* _Source material_
□ □ □ □ □ □ □
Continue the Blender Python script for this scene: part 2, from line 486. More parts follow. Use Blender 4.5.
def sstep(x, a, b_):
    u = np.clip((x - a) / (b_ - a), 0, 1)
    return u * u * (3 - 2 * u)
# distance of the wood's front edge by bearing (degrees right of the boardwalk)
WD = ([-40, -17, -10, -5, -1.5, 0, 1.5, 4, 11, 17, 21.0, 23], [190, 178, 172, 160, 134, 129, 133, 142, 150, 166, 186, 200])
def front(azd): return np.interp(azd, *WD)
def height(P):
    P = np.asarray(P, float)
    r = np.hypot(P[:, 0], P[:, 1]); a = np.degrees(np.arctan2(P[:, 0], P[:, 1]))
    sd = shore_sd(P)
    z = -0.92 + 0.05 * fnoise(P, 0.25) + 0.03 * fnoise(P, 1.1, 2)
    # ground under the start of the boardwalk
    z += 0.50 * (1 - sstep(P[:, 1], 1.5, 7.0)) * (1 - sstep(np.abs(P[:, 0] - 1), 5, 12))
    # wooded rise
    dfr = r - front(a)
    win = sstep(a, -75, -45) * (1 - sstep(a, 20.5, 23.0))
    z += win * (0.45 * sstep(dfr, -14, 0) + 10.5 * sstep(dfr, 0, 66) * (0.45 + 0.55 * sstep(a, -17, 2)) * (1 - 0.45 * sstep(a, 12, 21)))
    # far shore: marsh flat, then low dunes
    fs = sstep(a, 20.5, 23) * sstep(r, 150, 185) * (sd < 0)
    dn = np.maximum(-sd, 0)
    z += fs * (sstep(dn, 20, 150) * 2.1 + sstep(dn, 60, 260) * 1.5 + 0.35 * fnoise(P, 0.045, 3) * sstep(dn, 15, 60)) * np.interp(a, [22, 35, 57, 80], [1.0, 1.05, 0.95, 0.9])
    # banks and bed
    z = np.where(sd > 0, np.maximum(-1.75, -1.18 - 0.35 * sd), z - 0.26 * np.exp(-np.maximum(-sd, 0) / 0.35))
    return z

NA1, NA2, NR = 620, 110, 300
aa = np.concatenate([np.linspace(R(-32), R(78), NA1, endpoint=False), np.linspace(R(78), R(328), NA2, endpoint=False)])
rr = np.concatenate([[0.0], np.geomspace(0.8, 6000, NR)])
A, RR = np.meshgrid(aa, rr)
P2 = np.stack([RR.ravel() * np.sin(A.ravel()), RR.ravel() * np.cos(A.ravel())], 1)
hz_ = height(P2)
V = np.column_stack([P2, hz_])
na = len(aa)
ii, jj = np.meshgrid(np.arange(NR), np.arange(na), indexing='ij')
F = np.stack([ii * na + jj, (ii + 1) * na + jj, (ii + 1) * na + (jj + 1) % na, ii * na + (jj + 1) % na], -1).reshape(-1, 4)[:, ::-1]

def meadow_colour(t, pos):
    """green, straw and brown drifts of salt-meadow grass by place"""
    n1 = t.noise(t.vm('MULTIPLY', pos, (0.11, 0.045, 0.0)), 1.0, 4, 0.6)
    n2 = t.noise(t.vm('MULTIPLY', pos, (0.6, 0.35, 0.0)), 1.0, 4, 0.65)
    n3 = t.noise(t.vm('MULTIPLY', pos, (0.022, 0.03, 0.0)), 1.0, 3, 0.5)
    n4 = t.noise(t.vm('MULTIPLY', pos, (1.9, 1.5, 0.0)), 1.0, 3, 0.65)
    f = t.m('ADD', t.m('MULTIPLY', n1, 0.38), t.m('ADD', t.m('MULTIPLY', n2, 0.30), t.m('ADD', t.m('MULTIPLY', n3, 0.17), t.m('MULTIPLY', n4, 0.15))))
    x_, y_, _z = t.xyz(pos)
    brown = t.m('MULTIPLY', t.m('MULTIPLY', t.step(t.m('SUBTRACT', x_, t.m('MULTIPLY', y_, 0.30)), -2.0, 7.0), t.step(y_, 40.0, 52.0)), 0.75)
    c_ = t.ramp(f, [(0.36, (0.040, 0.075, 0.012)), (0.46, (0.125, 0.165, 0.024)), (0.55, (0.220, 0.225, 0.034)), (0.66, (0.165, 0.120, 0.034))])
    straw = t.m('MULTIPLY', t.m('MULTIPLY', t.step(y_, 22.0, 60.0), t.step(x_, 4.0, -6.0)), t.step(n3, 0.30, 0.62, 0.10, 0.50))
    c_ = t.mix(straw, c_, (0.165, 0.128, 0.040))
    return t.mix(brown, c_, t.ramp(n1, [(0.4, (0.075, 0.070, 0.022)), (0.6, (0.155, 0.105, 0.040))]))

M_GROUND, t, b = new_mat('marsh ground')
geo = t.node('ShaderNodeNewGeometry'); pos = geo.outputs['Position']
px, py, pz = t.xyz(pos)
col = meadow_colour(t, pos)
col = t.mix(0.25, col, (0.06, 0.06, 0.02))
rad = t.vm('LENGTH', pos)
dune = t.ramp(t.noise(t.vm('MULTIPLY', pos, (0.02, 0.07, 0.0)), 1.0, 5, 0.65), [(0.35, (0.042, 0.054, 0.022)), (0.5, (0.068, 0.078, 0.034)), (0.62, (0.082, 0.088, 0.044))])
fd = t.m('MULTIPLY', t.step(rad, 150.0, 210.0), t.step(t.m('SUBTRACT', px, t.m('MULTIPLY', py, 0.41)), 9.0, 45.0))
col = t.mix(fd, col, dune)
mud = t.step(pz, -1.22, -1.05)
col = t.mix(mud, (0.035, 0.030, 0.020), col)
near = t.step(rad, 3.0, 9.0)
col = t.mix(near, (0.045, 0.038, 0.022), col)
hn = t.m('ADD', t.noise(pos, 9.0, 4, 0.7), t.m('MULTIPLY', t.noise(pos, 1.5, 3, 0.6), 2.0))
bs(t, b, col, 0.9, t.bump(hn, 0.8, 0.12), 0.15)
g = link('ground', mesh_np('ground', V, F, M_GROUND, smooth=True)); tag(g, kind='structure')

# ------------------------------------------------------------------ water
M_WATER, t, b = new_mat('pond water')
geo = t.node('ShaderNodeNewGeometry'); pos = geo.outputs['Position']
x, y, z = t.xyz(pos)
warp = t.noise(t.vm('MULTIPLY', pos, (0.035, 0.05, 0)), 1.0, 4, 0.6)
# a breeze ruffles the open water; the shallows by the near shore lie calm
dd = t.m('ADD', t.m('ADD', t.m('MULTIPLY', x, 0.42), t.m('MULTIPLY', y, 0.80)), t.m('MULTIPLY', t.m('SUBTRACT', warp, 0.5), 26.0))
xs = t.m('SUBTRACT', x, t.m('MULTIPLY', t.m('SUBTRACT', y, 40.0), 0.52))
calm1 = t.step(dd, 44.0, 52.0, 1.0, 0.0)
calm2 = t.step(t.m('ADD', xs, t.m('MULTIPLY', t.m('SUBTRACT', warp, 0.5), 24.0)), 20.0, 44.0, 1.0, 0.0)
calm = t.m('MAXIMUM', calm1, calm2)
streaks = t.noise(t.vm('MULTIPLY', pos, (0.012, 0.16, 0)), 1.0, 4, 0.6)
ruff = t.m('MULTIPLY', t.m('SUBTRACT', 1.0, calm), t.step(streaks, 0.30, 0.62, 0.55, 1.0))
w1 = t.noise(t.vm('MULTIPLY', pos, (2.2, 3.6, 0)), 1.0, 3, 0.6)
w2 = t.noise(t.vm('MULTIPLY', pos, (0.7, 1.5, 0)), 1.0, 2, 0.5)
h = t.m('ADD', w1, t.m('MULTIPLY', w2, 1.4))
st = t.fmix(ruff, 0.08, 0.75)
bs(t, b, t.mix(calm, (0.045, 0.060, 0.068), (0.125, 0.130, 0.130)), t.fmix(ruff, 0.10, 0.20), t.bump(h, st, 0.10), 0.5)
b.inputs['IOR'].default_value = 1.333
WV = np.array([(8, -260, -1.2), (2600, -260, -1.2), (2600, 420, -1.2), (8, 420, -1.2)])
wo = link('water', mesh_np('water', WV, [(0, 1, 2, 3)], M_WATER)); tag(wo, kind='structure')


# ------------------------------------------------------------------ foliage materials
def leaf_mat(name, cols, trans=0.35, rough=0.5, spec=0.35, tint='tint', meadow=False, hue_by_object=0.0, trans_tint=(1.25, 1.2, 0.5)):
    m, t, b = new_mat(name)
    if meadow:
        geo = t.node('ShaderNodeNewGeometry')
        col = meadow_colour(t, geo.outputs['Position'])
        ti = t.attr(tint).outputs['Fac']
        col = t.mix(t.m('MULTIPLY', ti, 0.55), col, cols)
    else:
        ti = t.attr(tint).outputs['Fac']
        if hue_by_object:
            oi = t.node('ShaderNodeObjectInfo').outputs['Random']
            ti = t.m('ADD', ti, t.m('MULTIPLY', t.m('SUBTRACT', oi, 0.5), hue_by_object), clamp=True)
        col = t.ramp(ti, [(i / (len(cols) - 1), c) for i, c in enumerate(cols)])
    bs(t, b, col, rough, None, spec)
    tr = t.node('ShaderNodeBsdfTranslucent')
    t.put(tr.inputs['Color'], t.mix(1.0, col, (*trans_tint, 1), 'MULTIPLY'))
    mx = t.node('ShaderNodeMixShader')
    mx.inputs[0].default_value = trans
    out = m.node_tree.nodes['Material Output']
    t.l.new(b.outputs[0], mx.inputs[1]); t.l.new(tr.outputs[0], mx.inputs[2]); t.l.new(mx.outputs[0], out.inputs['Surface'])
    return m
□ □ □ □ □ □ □
* _Problem requirements_
Please give an exact restatement of only the lines from the beginning of the material above to the line with "F = np.stack([ii", inclusive.

* _Worked answer_
Continue the Blender Python script for this scene: part 2, from line 486. More parts follow. Use Blender 4.5.
def sstep(x, a, b_):
    u = np.clip((x - a) / (b_ - a), 0, 1)
    return u * u * (3 - 2 * u)
# distance of the wood's front edge by bearing (degrees right of the boardwalk)
WD = ([-40, -17, -10, -5, -1.5, 0, 1.5, 4, 11, 17, 21.0, 23], [190, 178, 172, 160, 134, 129, 133, 142, 150, 166, 186, 200])
def front(azd): return np.interp(azd, *WD)
def height(P):
    P = np.asarray(P, float)
    r = np.hypot(P[:, 0], P[:, 1]); a = np.degrees(np.arctan2(P[:, 0], P[:, 1]))
    sd = shore_sd(P)
    z = -0.92 + 0.05 * fnoise(P, 0.25) + 0.03 * fnoise(P, 1.1, 2)
    # ground under the start of the boardwalk
    z += 0.50 * (1 - sstep(P[:, 1], 1.5, 7.0)) * (1 - sstep(np.abs(P[:, 0] - 1), 5, 12))
    # wooded rise
    dfr = r - front(a)
    win = sstep(a, -75, -45) * (1 - sstep(a, 20.5, 23.0))
    z += win * (0.45 * sstep(dfr, -14, 0) + 10.5 * sstep(dfr, 0, 66) * (0.45 + 0.55 * sstep(a, -17, 2)) * (1 - 0.45 * sstep(a, 12, 21)))
    # far shore: marsh flat, then low dunes
    fs = sstep(a, 20.5, 23) * sstep(r, 150, 185) * (sd < 0)
    dn = np.maximum(-sd, 0)
    z += fs * (sstep(dn, 20, 150) * 2.1 + sstep(dn, 60, 260) * 1.5 + 0.35 * fnoise(P, 0.045, 3) * sstep(dn, 15, 60)) * np.interp(a, [22, 35, 57, 80], [1.0, 1.05, 0.95, 0.9])
    # banks and bed
    z = np.where(sd > 0, np.maximum(-1.75, -1.18 - 0.35 * sd), z - 0.26 * np.exp(-np.maximum(-sd, 0) / 0.35))
    return z

NA1, NA2, NR = 620, 110, 300
aa = np.concatenate([np.linspace(R(-32), R(78), NA1, endpoint=False), np.linspace(R(78), R(328), NA2, endpoint=False)])
rr = np.concatenate([[0.0], np.geomspace(0.8, 6000, NR)])
A, RR = np.meshgrid(aa, rr)
P2 = np.stack([RR.ravel() * np.sin(A.ravel()), RR.ravel() * np.cos(A.ravel())], 1)
hz_ = height(P2)
V = np.column_stack([P2, hz_])
na = len(aa)
ii, jj = np.meshgrid(np.arange(NR), np.arange(na), indexing='ij')
F = np.stack([ii * na + jj, (ii + 1) * na + jj, (ii + 1) * na + (jj + 1) % na, ii * na + (jj + 1) % na], -1).reshape(-1, 4)[:, ::-1]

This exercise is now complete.